The inner life that supposedly sustains Phillips through all of these trials and tribulation—especially the ones centering on whether he really was a communist (the energy expended on hairsplitting on this issue confirms our worst suspicions that even without direct affiliation, Marxism subverted whole generations}—was inspired by domestic ties and his physical health. These aspects come out in anecdotes. For example, he describes a visit that Meyer Schapiro paid to his house and says, “After he left, I said to my mother that she had seen the closest thing to a genius she would ever see—by which I meant that his mind had all the attributes of a genius. All she could say was to ask how much money he made.” As for health, Phillips casually mentions, for example, that once Philip Rahv, his coeditor, flopped in a swimming pool and “would have drowned if I had not jumped in and pulled him out. Fortunately, I had worked my way through school as a swimming counselor and lifeguard.”
All wrapped up in his own censorship circles, Phillips has the audacity to suggest that the Partisan Review’s bringing together “writers committed to modernism and literary innovation, and radical social and political thinkers” represented “the first time in this country that such an idea of intellectual community had been forged, and perhaps the last time.” What happened to our Founding Fathers or the various groups of thinkers in the 19th century?

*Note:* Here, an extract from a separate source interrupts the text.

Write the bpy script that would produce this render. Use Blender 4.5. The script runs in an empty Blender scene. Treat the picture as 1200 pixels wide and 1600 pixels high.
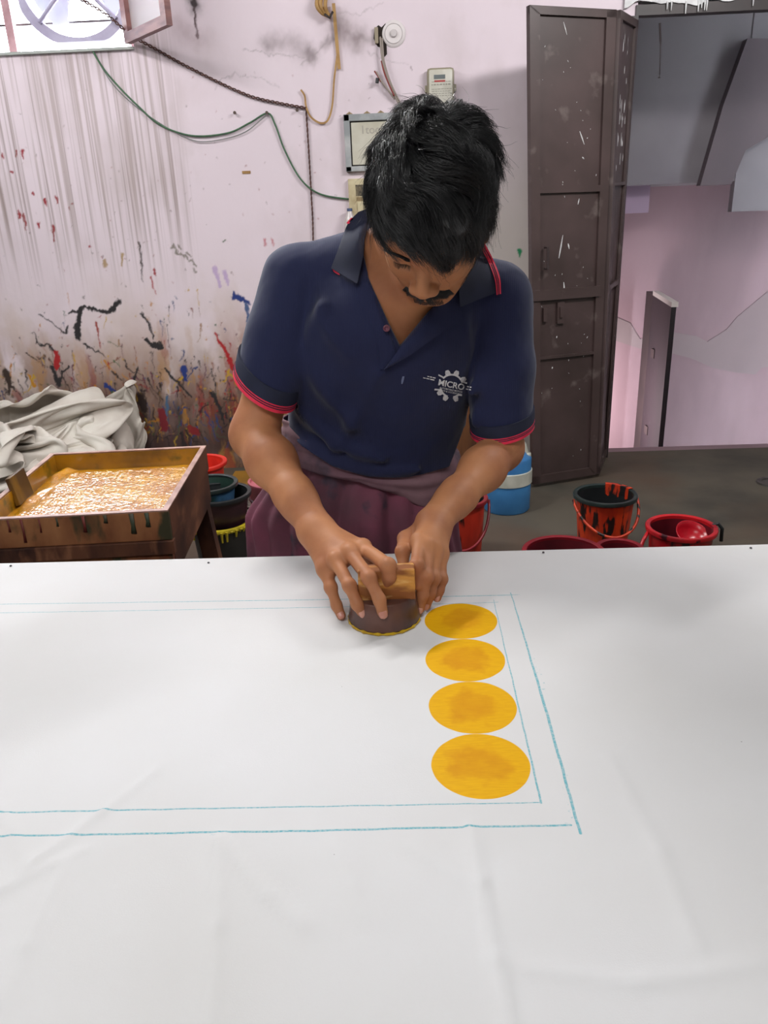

Phillips’s amnesia reveals a disdain for America’s unique intellectual contributions even as he protests the “anarchy and the insatiable appetites of the market” and “the incessant demand for novelty.” In peddling his own special brand of elitism, in offering up alleged disquisitions on weighty cultural matters, Phillips reveals how the vital connections between “thinkers” and citizens have all but come completely unraveled.
Such a soft-edged ramble through a life denies the efforts demanded to create coherence. In grasping after a pseudofame, clarity and nobility are lost. And this is even more troubling considering all the tips of intellectual icebergs which Phillips surveyed. Unfortunately, the nature of our times and temperament is exposed by Phillips’s stance toward remembering and reconstructing personal history, for in failing to penetrate the complexities of the past it is hardly possible to encourage insight and value in the future.